Au cours de la présentation de son bilan annuel en termes de commandes et de livraisons, Airbus a dépeint un avenir plutôt sombre à l’A380. Bien que l’avionneur reste convaincu que l’A380 est voué à devenir indispensable dans les plus grands hubs mondiaux en raison de la saturation actuelle ou à venir des capacités aéroportuaires, l’absence de commande commence à sérieusement remettre en question la pérennité du programme. Fabrice Brégier, le président d’Airbus Avions commerciaux, a de nouveau confirmé la réduction des cadences du programme mais John Leahy, le directeur des Ventes, a été plus direct : « sans commande, nous serons obligés d’abandonner le programme ». Une mise en garde dirigée vers Emirates.
Car si cette phrase semble une évidence, elle sonne plus terriblement lorsqu’elle est remise dans son contexte : « très honnêtement, ils sont certainement les seuls sur le marché à être capables de mettre en service au moins six avions par an sur une période de huit à dix ans. Et nous pouvons vendre quelques avions en plus. Mais si nous ne trouvons pas d’accord avec Emirates, je pense que nous n’aurons pas d’autre choix que celui de fermer le programme. » Airbus reconnaît ainsi que le cheikh Ahmed bin Saeed Al Maktoum, président du groupe, tient l’avenir du programme entre ses mains.
Fabrice Brégier et John Leahy ont toutefois tenu à rassurer : les négociations sont toujours en cours avec la compagnie émiratie et ils sont confiants en la capacité des deux parties de parvenir à un accord.

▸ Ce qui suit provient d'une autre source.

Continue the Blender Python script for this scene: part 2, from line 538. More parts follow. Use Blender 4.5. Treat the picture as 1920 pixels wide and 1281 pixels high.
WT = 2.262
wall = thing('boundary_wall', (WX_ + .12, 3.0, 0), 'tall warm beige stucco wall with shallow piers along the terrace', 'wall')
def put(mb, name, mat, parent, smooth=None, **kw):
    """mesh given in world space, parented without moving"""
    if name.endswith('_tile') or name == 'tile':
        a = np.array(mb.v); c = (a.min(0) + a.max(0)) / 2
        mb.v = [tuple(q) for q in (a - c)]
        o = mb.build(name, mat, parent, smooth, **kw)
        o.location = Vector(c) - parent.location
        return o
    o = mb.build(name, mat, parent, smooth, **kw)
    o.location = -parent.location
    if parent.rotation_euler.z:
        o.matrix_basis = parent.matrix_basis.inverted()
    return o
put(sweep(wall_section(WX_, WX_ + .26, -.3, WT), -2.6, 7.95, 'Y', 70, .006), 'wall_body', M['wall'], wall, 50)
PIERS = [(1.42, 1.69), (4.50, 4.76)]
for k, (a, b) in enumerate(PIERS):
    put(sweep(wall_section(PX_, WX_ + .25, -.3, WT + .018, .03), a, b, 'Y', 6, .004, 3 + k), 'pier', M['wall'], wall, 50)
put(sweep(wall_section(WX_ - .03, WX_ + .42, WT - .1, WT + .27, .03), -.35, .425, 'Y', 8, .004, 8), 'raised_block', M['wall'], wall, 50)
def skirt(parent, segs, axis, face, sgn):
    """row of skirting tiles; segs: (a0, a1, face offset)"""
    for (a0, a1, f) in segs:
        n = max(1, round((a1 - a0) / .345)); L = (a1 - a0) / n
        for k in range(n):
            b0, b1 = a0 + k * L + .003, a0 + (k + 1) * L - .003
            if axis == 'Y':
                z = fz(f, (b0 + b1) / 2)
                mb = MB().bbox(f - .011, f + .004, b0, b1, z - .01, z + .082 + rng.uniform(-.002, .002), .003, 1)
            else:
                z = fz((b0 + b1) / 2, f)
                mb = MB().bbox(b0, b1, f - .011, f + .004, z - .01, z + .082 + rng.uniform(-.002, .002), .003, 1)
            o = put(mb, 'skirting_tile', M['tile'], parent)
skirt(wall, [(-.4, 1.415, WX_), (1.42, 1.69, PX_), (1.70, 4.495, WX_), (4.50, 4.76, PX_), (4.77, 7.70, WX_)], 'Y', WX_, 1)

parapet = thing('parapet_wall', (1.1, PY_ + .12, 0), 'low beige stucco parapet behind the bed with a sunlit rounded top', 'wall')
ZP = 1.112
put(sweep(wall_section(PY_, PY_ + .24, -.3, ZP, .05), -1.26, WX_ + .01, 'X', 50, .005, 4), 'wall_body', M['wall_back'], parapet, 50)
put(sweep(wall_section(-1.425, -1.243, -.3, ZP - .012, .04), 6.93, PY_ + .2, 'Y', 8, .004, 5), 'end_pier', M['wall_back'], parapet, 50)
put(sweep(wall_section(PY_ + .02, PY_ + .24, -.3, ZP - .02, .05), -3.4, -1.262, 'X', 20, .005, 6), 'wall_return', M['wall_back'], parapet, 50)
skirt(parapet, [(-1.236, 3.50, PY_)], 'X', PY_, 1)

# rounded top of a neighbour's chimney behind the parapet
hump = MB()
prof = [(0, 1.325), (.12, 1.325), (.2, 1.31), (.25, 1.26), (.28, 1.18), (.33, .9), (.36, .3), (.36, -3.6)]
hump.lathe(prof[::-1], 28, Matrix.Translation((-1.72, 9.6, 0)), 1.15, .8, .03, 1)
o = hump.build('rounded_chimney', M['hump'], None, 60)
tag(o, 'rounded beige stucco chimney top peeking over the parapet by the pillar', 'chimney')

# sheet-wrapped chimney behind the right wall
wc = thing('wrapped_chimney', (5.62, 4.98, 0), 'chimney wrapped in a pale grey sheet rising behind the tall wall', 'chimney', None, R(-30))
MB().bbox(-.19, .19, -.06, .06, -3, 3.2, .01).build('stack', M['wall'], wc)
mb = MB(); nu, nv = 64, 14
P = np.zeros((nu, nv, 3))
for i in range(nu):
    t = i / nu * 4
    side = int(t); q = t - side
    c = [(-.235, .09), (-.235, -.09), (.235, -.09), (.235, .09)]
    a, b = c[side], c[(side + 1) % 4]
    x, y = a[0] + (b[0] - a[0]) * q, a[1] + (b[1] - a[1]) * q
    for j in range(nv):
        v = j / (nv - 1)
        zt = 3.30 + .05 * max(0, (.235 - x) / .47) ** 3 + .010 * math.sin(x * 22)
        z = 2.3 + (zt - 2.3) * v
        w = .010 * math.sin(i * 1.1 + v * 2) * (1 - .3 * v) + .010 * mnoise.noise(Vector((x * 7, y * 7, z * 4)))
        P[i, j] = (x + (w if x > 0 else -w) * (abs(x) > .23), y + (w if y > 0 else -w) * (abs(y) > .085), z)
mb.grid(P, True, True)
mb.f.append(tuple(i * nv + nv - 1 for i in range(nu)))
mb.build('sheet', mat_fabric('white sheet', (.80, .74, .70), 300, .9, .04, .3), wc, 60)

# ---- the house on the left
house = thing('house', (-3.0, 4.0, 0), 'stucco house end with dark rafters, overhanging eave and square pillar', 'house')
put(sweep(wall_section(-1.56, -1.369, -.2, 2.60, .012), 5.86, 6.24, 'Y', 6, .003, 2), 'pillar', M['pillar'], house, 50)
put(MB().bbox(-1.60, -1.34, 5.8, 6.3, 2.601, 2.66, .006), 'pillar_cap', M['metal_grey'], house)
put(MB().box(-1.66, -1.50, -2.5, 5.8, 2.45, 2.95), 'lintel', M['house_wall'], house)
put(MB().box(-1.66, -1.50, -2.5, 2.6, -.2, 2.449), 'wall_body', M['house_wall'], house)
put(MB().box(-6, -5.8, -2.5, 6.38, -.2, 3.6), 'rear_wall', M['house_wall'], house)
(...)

En attendant, les cadences vont continuer de baisser. Après quinze A380 livrés en 2017, le nombre de livraisons devrait tomber à douze en 2018 puis neuf en 2019. « Nous avons préparé la baisse de cadences et je peux confirmer aujourd’hui que nous avons un processus industriel robuste nous permettant de descendre la production à six avions par an » sans peser trop lourdement sur la rentabilité de l’avionneur, a indiqué Fabrice Brégier. L’objectif est d’étendre la durée de vie du programme afin non seulement de répondre aux demandes d’Emirates – qui demande une preuve de pérennité avant de s’engager – mais aussi de tenir jusqu’à la vague de remplacement des A380. En 2017, le carnet de commande de l’appareil s’est allégé de dix-sept appareils – les quinze livraisons et deux annulations.
Quant à un potentiel partenariat industriel avec la Chine sur le programme, Fabrice Brégier le juge « prématuré ». Les Chinois « savent que nous sommes ouverts à une coopération industrielle, par exemple sur l’A380, mais notre challenge est plutôt commercial. Nous devons convaincre les compagnies qu’elles peuvent augmenter leurs parts de marché et leur image en achetant l’A380 et en l’opérant depuis les grands hubs chinois. Le marché chinois sera le plus gros au monde et je crois que le plus gros marché mérite le plus gros avion », a-t-il conclu.